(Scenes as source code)
════════════════

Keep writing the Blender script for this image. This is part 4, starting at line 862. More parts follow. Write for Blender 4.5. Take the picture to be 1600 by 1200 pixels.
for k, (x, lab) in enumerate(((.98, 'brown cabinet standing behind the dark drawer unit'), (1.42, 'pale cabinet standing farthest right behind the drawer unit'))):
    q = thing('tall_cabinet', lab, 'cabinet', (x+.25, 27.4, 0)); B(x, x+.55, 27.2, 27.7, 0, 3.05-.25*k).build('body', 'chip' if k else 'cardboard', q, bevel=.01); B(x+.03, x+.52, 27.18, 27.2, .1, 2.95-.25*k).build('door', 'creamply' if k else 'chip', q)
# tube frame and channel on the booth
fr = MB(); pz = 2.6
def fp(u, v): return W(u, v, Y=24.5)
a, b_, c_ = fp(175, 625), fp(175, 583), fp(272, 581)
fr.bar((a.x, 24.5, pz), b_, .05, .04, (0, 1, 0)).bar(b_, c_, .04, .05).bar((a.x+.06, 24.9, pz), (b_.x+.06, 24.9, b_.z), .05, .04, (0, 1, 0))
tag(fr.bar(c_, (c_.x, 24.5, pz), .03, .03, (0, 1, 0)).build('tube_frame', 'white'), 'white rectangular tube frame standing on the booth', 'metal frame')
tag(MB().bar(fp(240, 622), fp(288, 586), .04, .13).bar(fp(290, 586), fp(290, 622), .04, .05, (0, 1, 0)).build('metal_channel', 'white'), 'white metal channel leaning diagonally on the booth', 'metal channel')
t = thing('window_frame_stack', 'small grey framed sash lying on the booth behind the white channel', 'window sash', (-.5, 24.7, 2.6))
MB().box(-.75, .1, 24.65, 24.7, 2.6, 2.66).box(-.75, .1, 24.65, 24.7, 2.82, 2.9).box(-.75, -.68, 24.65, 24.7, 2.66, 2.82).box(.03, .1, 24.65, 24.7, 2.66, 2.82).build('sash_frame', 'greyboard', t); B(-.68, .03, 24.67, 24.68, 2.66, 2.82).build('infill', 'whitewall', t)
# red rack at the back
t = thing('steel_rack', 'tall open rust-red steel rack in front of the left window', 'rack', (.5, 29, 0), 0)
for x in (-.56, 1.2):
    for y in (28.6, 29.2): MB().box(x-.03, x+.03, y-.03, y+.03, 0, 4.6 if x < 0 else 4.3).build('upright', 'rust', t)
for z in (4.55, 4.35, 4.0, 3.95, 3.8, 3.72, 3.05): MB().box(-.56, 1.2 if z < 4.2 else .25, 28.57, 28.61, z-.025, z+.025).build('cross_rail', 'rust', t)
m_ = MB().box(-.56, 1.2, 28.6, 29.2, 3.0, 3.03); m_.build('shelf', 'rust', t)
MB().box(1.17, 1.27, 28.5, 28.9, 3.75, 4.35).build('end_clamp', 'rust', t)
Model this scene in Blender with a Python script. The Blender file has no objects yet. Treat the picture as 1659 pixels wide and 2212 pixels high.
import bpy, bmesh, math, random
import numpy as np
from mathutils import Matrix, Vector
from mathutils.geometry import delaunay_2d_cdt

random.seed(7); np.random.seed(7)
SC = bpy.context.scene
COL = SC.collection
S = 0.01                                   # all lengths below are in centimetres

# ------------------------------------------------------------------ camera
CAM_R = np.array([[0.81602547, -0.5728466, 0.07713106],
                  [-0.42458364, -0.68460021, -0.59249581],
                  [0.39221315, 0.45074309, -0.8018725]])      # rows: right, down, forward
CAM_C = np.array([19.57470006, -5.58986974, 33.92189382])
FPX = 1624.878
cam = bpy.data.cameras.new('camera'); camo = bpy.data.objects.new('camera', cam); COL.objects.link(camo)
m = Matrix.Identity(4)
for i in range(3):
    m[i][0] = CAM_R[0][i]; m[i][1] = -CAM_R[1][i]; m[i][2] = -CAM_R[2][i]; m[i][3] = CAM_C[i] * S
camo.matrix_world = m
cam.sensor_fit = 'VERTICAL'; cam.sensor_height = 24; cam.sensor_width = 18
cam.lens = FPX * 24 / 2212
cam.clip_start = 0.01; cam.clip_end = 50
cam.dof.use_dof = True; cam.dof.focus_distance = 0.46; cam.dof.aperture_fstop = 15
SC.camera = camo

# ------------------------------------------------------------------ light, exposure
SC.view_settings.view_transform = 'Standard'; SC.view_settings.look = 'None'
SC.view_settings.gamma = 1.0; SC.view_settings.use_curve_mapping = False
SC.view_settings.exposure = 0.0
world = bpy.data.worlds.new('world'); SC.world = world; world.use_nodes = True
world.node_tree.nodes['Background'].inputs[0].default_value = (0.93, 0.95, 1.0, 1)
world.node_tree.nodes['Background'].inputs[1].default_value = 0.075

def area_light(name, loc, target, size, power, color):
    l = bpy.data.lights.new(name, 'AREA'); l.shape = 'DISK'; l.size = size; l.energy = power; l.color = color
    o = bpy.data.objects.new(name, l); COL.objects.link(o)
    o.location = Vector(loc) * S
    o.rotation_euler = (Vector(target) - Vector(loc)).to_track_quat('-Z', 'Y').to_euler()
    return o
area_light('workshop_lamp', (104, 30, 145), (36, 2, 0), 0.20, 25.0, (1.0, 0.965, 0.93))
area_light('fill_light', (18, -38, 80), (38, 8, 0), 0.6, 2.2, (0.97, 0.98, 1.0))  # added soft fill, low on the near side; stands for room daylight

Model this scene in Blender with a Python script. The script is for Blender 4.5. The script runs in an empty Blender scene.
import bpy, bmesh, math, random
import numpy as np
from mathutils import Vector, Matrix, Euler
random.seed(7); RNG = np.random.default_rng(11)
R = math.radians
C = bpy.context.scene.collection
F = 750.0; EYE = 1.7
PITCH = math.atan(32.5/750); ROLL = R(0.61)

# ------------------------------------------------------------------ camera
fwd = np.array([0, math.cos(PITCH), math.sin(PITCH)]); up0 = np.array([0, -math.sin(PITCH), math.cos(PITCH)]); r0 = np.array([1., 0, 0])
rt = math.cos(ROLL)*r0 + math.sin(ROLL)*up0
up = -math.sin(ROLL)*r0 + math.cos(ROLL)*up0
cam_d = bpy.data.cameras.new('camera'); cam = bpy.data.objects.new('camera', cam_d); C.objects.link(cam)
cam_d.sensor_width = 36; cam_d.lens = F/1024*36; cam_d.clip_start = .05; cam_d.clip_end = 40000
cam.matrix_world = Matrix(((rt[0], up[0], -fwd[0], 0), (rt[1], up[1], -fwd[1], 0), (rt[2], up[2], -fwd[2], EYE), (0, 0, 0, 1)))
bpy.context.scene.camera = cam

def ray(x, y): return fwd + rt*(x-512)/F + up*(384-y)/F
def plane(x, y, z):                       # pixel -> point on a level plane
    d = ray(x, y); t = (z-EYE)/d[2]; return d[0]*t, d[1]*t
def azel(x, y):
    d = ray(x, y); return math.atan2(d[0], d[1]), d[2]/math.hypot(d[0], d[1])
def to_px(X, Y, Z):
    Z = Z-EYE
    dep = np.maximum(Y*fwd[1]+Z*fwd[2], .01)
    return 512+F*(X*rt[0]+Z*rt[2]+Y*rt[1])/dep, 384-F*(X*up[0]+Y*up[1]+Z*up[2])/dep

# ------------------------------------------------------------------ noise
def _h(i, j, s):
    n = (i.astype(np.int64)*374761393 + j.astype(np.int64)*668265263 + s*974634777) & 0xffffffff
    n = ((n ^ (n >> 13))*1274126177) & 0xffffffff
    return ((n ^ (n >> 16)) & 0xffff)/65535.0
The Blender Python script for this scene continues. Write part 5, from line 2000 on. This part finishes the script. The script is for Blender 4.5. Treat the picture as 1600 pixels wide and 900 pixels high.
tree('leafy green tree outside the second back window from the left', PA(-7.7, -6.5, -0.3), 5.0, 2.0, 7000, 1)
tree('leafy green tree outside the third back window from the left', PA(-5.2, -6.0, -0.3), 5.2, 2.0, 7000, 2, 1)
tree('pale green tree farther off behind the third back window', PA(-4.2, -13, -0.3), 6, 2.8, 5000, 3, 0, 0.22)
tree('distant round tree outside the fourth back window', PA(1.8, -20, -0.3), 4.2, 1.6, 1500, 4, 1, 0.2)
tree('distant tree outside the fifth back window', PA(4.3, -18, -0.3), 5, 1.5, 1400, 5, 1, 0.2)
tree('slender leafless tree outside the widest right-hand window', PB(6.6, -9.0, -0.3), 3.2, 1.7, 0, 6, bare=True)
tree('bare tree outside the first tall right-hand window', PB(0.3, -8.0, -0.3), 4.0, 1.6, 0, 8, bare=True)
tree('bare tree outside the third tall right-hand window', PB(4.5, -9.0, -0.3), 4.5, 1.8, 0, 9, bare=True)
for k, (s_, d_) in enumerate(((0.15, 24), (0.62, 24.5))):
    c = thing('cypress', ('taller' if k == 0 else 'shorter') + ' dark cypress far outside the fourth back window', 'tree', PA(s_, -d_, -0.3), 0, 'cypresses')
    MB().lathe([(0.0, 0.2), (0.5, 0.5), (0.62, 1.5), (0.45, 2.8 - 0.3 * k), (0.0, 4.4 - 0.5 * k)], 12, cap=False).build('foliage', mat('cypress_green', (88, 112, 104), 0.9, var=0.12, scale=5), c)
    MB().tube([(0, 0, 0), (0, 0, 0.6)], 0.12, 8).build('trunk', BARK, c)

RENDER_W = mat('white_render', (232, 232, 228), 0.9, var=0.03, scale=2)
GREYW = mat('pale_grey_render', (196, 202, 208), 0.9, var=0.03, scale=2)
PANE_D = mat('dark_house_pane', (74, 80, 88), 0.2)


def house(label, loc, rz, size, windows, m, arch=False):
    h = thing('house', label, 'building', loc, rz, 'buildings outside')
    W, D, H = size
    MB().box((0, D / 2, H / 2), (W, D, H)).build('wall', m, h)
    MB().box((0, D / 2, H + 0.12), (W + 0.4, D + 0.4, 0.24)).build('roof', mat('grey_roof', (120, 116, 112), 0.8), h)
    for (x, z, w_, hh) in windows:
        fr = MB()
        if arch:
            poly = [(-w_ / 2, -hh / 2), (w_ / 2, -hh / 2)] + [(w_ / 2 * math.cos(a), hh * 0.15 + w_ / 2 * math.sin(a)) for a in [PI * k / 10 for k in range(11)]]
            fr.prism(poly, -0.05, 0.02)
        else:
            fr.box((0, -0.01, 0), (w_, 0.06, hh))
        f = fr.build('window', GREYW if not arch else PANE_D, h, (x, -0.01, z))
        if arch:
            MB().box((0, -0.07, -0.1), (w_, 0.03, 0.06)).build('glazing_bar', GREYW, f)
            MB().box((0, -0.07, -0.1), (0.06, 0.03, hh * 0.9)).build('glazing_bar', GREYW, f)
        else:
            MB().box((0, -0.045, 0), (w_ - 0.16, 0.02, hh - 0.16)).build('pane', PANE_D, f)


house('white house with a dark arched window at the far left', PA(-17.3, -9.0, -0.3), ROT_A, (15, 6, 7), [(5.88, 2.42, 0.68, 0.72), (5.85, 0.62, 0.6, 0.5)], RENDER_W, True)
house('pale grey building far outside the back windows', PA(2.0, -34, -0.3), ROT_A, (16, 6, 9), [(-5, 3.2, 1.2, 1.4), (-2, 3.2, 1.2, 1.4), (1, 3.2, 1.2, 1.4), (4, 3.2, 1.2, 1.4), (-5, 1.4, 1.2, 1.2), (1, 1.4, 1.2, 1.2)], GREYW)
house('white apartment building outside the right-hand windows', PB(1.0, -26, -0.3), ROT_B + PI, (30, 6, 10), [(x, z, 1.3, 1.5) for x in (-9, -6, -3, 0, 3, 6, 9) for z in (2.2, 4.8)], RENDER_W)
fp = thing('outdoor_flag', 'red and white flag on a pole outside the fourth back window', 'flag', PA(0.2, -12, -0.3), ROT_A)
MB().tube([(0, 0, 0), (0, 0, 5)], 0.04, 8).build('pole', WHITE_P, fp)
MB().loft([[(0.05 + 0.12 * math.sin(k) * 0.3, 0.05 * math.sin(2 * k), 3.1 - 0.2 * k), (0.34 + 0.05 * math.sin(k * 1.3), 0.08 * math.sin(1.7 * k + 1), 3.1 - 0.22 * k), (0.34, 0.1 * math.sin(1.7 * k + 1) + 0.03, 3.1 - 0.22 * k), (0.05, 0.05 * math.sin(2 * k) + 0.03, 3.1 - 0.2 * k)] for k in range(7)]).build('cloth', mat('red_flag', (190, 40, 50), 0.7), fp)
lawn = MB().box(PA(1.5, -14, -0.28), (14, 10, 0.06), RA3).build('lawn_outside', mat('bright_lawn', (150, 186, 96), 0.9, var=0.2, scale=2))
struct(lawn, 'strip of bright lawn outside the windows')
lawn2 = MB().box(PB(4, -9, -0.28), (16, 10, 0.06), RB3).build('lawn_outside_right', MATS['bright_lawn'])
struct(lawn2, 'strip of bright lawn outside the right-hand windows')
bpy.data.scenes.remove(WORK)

════════════════

* [EXERCISE INSTRUCTIONS]:
Output exactly the lines of the material above from the one containing "Model this scene in Blender with a Python script. The Blender" up to and including the one containing "SC.camera = camo".

* [SOLVED EXERCISE]:
Model this scene in Blender with a Python script. The Blender file has no objects yet. Treat the picture as 1659 pixels wide and 2212 pixels high.
import bpy, bmesh, math, random
import numpy as np
from mathutils import Matrix, Vector
from mathutils.geometry import delaunay_2d_cdt

random.seed(7); np.random.seed(7)
SC = bpy.context.scene
COL = SC.collection
S = 0.01                                   # all lengths below are in centimetres

# ------------------------------------------------------------------ camera
CAM_R = np.array([[0.81602547, -0.5728466, 0.07713106],
                  [-0.42458364, -0.68460021, -0.59249581],
                  [0.39221315, 0.45074309, -0.8018725]])      # rows: right, down, forward
CAM_C = np.array([19.57470006, -5.58986974, 33.92189382])
FPX = 1624.878
cam = bpy.data.cameras.new('camera'); camo = bpy.data.objects.new('camera', cam); COL.objects.link(camo)
m = Matrix.Identity(4)
for i in range(3):
    m[i][0] = CAM_R[0][i]; m[i][1] = -CAM_R[1][i]; m[i][2] = -CAM_R[2][i]; m[i][3] = CAM_C[i] * S
camo.matrix_world = m
cam.sensor_fit = 'VERTICAL'; cam.sensor_height = 24; cam.sensor_width = 18
cam.lens = FPX * 24 / 2212
cam.clip_start = 0.01; cam.clip_end = 50
cam.dof.use_dof = True; cam.dof.focus_distance = 0.46; cam.dof.aperture_fstop = 15
SC.camera = camo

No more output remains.